DATA BLOCK:
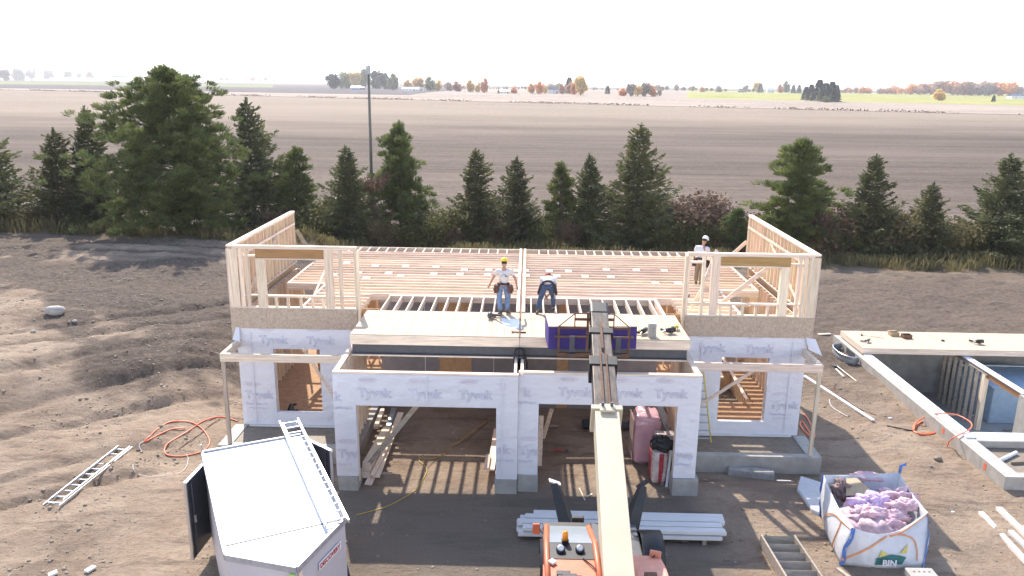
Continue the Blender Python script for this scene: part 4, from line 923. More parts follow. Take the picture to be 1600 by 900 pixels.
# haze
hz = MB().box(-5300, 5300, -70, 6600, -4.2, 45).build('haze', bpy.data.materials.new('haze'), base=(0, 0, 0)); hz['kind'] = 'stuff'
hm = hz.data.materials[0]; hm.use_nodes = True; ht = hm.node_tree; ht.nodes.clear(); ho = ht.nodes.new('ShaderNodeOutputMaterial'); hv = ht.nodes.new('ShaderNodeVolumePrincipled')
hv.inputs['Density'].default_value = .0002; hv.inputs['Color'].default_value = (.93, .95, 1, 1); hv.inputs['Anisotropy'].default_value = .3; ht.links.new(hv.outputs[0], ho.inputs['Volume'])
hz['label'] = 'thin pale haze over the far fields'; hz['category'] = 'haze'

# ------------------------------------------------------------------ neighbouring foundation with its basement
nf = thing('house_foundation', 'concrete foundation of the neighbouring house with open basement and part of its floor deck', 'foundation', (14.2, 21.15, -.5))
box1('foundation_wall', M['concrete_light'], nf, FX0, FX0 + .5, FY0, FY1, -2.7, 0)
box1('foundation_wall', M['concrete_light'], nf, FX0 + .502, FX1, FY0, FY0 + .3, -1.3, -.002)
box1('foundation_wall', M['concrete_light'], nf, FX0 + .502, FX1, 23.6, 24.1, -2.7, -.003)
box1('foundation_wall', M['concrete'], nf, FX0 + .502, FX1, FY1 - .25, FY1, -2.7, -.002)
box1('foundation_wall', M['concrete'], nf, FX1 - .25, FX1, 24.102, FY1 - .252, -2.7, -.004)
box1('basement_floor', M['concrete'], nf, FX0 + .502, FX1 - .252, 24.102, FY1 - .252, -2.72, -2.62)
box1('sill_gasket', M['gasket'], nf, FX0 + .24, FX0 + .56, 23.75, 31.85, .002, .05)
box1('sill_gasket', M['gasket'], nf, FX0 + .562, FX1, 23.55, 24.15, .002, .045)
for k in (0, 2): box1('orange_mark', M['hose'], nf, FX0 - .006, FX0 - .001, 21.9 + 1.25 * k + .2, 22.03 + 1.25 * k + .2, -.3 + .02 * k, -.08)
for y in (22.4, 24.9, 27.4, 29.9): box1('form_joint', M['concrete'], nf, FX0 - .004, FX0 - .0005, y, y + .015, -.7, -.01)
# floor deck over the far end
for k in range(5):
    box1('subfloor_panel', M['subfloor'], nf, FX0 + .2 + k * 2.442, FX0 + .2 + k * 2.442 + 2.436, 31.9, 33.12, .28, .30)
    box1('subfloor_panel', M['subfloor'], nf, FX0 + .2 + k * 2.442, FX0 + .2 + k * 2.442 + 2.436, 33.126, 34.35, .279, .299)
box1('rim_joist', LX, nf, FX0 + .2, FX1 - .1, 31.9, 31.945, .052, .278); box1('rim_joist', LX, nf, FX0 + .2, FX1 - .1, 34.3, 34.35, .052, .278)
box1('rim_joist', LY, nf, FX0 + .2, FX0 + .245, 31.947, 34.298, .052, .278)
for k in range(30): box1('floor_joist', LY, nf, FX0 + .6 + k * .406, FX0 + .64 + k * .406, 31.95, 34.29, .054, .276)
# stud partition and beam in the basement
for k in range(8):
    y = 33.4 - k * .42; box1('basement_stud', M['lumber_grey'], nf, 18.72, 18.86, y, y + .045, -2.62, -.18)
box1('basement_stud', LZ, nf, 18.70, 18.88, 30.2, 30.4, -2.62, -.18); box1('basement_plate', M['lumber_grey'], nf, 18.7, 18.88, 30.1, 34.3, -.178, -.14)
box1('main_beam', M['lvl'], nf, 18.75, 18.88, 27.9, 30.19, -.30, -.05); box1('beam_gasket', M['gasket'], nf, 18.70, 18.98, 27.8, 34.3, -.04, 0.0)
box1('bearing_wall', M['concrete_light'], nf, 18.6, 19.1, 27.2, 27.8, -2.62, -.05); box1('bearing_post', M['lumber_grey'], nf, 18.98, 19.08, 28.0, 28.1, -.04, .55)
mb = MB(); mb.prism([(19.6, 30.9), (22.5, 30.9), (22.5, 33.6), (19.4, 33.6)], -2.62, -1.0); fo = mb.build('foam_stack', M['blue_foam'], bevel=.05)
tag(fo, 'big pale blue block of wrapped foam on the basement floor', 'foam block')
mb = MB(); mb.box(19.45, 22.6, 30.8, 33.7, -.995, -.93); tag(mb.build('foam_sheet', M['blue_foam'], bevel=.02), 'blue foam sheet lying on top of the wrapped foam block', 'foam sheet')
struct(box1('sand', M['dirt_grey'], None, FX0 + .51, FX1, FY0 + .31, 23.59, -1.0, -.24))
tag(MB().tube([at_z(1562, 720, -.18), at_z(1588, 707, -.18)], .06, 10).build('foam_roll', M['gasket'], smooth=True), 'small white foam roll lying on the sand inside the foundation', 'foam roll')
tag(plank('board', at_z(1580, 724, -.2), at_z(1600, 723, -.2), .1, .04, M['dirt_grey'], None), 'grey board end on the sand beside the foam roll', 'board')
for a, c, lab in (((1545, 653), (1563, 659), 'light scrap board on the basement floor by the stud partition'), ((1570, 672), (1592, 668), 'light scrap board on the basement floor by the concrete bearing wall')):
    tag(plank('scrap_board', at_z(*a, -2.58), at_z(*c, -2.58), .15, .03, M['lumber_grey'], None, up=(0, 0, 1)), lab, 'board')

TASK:
The lines from the top of the data above through the one holding "hz['label'] = 'thin" are to be repeated exactly, and only those, with no pictures.

ANSWER TO THIS PROBLEM:
Continue the Blender Python script for this scene: part 4, from line 923. More parts follow. Take the picture to be 1600 by 900 pixels.
# haze
hz = MB().box(-5300, 5300, -70, 6600, -4.2, 45).build('haze', bpy.data.materials.new('haze'), base=(0, 0, 0)); hz['kind'] = 'stuff'
hm = hz.data.materials[0]; hm.use_nodes = True; ht = hm.node_tree; ht.nodes.clear(); ho = ht.nodes.new('ShaderNodeOutputMaterial'); hv = ht.nodes.new('ShaderNodeVolumePrincipled')
hv.inputs['Density'].default_value = .0002; hv.inputs['Color'].default_value = (.93, .95, 1, 1); hv.inputs['Anisotropy'].default_value = .3; ht.links.new(hv.outputs[0], ho.inputs['Volume'])
hz['label'] = 'thin pale haze over the far fields'; hz['category'] = 'haze'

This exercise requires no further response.